Writan

It is with sweet and dreadful anticipation that I watch the month of April come closer and closer with its promises of daffodils and poetry.

I’ve participated in the online poetry-challenge #escapril on Instagram since it first began in 2019. Last year was not a good one for me, and I gave up and did not finish the challenge, which made me immensely disappointed with myself. My relationship with my writing has been an odd one this past year, even uncomfortable one could say, which has resulted in me reading more books than trying to write one. I’m trying something different this Escapril though, and I’m hoping to be able to execute this plan to my satisfaction (while reminding myself that it is totally OK if I fail — well, trying to remind myself of that, at least). Take a shot every time I tell you I’m trying.

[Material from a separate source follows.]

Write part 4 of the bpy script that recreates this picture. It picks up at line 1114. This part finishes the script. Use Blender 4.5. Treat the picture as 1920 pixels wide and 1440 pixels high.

Anyway, I think I’m happy with my blog now; the green and pink theme was lovely but in the end I settled for these latte-colors that you see now. Maybe this blog will help me find my way back to writing, writing the way I once did again. Not effortlessly perhaps, but at least more easily, bleedingly.

I look forward to April, despite the tinge of anxiety telling me I’ll never once more find that room in my mind, where I used to be able to disappear for days and just write and write and write — I’m sure I will find it though, because I’ve learned not to trust what silly pessimistic things my thoughts might tell me. Maybe Escapril 2023 will help me with getting back into that room, that writing-desk-with-dust-dancing-in-the-sunlight-window room hiding in my head. Or it will not. Either way, I’m going to have fun. And if I ever stumble upon writer’s block during this upcoming month, at least I’m determined to have a good time up until then.

“Hemingway once said that ‘there is nothing to writing, you just sit down at a typewriter and bleed.’ What Hemingway failed to mention is that bleeding is the easy part. To cut is what makes writing hard. Sitting down to write and hitting that first key or touching the tip of your pen to that blank sheet of paper - that’s the hard part. Once you start - once you spill that first bit of ink and let it bleed into the page, the rest takes care of itself. There’s nothing to it. You just sit there and bleed until it stops. It is not for this reason, but it’s still interesting and worth mentioning that the word ‘write’ comes from the Proto-Germanic word ‘writan,’ which literally meant to scratch, tear, or cut.” — Sean Norris

The fatal flaw

i’m finding myself overwhelmed with everything i want to do (mainly regarding the books i want to read, the stories i want to write and the games i want to play) and because of that i’ve ended up doing pretty much nothing that i want to do these past two weeks. because if i chose one thing to do, all those other things weigh down on me like “hello! what about us?” which is terribly distracting. so, it feels calmer to just neglect it all, a balanced and equally distributed kind of negligence. it’s an unhappy comfort (which turns into a question of priorities: is it best to be happy or comfortable? happy of course. is it easer to be happy or comfortable? comfortable of course. sadly the best and the easiest ways rarely exist on the same pinpoint.) i wish i could pause the hours of the day, i wish i never needed sleep, i wish the endless freedom of choosing what to do with my own time would be less paralyzing. these periods of nothingness frustrate me to no end — i keep falling into the same trap over and over again. it’s the feeling of having a lot to do. but i don’t even actually have to do it! i don’t have to read the way i have to do the dishes. i don’t have to write the way i have to do the laundry. i don’t have to play stardew valley the way i have to feed my bunnies. it’s all in my head. i know i’ll come around again, i always do, especially whenever i finally realize that ah. this again; dammit!

is this the fatal flaw donna tartt writes about in the secret history’s first chapter? her character richard’s is a morbid longing for the picturesque at all costs, and here is mine: a habit of making everything i love into a chore, until i can do it no more.

The first cellphone post

Dear WordPress,

Why must you vex me so? I feel like I’ve been going quite mad setting up this website — I will certainly never consider web-design, should I ever look for a change in career. Does this blog look like hours of confusion and aggravation to you? No, I think not. Is it the product of it though? Yes, yes it is.

But I believe I am quite happy with it now. Might switch up the color theme from time to time depending on what I feel like (for now, green and shock pink apparently).